Given material »
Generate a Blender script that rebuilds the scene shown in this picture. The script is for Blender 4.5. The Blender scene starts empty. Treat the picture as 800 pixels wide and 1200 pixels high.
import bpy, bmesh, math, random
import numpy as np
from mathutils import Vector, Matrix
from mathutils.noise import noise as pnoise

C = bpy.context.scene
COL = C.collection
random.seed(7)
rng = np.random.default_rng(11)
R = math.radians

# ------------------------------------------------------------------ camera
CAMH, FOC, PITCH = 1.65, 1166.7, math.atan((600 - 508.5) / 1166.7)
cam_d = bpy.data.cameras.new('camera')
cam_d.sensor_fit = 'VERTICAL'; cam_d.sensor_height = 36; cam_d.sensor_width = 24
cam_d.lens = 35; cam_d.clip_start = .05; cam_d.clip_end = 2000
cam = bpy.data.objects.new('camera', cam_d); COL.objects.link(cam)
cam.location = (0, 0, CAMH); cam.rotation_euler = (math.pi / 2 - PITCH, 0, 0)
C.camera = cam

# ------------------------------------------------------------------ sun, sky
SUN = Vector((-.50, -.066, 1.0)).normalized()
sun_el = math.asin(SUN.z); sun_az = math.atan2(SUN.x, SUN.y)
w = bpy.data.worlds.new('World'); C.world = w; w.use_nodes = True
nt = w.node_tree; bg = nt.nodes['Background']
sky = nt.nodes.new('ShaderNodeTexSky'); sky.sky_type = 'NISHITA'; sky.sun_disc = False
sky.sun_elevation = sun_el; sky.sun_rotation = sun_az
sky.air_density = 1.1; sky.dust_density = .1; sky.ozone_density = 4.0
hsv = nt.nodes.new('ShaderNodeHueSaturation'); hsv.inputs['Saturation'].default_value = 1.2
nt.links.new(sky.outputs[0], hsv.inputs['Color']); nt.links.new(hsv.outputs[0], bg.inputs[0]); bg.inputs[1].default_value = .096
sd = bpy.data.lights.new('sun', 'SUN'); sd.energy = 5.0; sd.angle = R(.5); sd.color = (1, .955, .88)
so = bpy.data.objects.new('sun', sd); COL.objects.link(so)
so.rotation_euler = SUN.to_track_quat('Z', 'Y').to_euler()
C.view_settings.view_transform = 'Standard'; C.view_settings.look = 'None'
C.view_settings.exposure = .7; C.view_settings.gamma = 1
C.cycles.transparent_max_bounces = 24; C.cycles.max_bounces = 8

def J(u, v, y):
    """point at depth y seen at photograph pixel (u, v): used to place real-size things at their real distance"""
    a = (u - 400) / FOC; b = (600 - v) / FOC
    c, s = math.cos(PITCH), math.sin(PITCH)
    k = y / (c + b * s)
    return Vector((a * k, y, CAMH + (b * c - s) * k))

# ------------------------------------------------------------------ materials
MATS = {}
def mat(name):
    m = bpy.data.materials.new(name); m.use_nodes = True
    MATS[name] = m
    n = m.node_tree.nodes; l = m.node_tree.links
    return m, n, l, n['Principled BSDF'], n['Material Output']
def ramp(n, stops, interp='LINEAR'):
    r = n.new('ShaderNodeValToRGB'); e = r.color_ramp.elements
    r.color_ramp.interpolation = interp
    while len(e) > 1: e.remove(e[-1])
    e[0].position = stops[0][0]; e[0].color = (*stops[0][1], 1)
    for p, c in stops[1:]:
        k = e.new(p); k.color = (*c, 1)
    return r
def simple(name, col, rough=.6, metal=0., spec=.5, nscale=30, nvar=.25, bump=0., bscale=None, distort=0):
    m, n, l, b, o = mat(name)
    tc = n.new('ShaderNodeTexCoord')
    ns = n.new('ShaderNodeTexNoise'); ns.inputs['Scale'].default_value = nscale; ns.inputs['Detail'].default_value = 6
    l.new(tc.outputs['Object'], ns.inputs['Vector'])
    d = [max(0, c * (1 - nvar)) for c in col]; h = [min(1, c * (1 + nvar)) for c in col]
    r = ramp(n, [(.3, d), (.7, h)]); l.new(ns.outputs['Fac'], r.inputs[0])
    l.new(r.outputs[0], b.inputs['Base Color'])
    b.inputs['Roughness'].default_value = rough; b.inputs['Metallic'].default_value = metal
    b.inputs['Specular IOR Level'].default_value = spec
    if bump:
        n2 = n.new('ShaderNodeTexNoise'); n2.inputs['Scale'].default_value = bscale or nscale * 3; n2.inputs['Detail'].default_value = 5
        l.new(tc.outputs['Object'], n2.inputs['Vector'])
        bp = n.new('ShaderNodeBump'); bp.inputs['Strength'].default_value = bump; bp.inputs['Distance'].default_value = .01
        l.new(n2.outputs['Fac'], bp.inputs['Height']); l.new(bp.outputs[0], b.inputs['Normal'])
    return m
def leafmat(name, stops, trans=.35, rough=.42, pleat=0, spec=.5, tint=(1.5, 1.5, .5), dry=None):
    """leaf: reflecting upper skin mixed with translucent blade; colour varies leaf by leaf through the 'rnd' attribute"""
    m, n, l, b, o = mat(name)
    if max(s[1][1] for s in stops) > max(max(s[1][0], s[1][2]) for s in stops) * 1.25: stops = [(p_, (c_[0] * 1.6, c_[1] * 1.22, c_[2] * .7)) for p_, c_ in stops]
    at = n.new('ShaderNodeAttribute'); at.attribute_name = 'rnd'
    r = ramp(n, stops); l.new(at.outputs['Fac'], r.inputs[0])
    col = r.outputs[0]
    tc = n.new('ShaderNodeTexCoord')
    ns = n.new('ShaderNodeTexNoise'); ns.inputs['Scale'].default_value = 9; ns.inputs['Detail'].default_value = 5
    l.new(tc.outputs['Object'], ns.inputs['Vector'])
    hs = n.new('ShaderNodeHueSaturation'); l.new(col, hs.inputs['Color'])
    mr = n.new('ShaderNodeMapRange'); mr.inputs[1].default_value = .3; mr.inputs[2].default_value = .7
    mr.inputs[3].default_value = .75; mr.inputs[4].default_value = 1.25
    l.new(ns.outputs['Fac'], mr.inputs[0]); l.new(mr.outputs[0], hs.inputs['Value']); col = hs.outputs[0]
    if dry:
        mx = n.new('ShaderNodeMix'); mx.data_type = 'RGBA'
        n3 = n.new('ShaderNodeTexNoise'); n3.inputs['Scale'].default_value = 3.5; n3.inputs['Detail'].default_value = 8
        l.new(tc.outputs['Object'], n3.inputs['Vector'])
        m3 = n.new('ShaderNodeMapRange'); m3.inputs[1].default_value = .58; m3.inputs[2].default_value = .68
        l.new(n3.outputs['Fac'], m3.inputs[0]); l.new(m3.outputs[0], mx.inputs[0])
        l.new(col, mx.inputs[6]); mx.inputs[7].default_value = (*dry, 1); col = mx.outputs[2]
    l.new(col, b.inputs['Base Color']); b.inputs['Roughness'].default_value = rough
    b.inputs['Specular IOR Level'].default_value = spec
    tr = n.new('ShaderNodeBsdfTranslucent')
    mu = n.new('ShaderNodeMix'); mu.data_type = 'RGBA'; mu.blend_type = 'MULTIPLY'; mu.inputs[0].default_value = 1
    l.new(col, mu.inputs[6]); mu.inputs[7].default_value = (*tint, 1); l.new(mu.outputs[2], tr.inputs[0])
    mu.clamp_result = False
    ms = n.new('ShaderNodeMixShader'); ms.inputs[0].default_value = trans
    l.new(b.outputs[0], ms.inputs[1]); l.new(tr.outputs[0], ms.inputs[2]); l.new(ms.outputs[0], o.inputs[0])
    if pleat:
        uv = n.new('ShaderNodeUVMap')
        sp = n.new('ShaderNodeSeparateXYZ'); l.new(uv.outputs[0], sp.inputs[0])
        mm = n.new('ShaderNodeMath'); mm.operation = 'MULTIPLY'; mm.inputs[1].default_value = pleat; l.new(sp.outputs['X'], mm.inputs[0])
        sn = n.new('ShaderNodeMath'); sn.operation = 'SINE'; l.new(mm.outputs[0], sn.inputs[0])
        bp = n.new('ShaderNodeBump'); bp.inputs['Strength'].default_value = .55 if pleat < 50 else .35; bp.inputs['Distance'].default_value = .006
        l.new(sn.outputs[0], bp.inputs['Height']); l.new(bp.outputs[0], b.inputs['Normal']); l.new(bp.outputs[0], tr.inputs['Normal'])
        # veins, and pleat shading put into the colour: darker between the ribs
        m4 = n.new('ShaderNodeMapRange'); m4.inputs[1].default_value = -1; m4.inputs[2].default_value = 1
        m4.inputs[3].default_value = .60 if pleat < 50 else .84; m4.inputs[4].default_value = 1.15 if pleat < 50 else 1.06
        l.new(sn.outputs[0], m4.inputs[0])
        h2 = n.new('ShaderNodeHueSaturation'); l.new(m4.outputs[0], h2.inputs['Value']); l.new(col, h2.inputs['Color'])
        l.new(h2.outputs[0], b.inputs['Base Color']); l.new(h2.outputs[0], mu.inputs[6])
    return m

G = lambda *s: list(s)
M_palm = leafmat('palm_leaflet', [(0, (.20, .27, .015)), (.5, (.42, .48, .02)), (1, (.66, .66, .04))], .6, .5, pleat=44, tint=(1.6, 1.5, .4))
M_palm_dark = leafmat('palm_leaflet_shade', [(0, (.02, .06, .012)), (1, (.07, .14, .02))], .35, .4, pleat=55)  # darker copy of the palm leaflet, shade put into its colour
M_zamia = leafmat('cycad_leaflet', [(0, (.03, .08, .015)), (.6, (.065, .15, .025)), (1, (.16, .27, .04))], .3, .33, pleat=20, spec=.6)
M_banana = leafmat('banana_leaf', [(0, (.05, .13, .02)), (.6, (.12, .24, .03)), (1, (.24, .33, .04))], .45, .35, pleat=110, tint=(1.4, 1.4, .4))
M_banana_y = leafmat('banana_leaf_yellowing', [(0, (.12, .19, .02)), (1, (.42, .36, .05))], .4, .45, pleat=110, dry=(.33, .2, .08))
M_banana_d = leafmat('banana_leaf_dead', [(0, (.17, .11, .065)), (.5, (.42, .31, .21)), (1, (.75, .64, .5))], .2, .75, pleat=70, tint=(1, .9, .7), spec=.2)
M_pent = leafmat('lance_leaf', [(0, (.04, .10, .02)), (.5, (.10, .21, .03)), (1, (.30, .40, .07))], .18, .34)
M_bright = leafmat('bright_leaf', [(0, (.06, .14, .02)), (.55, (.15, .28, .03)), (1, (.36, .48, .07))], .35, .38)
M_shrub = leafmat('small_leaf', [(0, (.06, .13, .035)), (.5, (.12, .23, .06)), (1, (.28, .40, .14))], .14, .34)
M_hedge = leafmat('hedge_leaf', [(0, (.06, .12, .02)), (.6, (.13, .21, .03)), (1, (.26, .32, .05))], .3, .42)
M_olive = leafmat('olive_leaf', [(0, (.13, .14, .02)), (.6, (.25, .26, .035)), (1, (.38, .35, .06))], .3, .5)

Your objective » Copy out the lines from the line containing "tint=(1.6, 1.5, .4))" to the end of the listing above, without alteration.

Answer for the task »
M_palm = leafmat('palm_leaflet', [(0, (.20, .27, .015)), (.5, (.42, .48, .02)), (1, (.66, .66, .04))], .6, .5, pleat=44, tint=(1.6, 1.5, .4))
M_palm_dark = leafmat('palm_leaflet_shade', [(0, (.02, .06, .012)), (1, (.07, .14, .02))], .35, .4, pleat=55)  # darker copy of the palm leaflet, shade put into its colour
M_zamia = leafmat('cycad_leaflet', [(0, (.03, .08, .015)), (.6, (.065, .15, .025)), (1, (.16, .27, .04))], .3, .33, pleat=20, spec=.6)
M_banana = leafmat('banana_leaf', [(0, (.05, .13, .02)), (.6, (.12, .24, .03)), (1, (.24, .33, .04))], .45, .35, pleat=110, tint=(1.4, 1.4, .4))
M_banana_y = leafmat('banana_leaf_yellowing', [(0, (.12, .19, .02)), (1, (.42, .36, .05))], .4, .45, pleat=110, dry=(.33, .2, .08))
M_banana_d = leafmat('banana_leaf_dead', [(0, (.17, .11, .065)), (.5, (.42, .31, .21)), (1, (.75, .64, .5))], .2, .75, pleat=70, tint=(1, .9, .7), spec=.2)
M_pent = leafmat('lance_leaf', [(0, (.04, .10, .02)), (.5, (.10, .21, .03)), (1, (.30, .40, .07))], .18, .34)
M_bright = leafmat('bright_leaf', [(0, (.06, .14, .02)), (.55, (.15, .28, .03)), (1, (.36, .48, .07))], .35, .38)
M_shrub = leafmat('small_leaf', [(0, (.06, .13, .035)), (.5, (.12, .23, .06)), (1, (.28, .40, .14))], .14, .34)
M_hedge = leafmat('hedge_leaf', [(0, (.06, .12, .02)), (.6, (.13, .21, .03)), (1, (.26, .32, .05))], .3, .42)
M_olive = leafmat('olive_leaf', [(0, (.13, .14, .02)), (.6, (.25, .26, .035)), (1, (.38, .35, .06))], .3, .5)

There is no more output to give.